▶ _PROBLEM STATEMENT_
In the listing below, count the lines containing the string "scene" and state only the number.

▶ _MATERIAL_
-=-=-=-=-

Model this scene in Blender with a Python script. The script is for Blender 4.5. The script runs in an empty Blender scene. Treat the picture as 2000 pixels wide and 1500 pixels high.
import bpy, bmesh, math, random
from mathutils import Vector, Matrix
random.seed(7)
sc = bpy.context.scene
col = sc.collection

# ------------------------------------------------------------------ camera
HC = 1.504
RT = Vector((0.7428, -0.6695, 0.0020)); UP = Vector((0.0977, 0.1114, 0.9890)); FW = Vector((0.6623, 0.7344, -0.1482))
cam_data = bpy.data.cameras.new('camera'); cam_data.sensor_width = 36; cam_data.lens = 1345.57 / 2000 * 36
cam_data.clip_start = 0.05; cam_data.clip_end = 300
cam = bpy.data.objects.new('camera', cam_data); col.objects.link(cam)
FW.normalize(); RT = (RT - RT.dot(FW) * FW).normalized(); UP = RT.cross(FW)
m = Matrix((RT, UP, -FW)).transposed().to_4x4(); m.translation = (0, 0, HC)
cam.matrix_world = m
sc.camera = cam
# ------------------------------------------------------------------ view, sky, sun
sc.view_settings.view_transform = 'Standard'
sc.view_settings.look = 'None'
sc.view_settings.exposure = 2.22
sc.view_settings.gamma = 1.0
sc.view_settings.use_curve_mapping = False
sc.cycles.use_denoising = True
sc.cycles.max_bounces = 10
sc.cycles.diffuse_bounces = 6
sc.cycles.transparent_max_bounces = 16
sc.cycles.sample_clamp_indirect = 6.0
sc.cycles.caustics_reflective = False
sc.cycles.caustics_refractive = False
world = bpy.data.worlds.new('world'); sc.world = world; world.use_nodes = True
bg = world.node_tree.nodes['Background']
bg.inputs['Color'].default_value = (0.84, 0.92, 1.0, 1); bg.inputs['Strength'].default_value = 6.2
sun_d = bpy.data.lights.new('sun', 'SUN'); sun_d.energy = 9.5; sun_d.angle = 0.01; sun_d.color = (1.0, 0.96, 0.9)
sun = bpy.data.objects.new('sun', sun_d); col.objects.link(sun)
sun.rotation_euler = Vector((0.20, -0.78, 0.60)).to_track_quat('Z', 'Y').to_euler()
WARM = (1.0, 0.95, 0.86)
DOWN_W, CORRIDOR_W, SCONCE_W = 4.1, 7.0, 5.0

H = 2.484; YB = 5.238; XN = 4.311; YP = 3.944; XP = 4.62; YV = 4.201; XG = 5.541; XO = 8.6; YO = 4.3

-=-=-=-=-

▶ _FULL RESPONSE_
2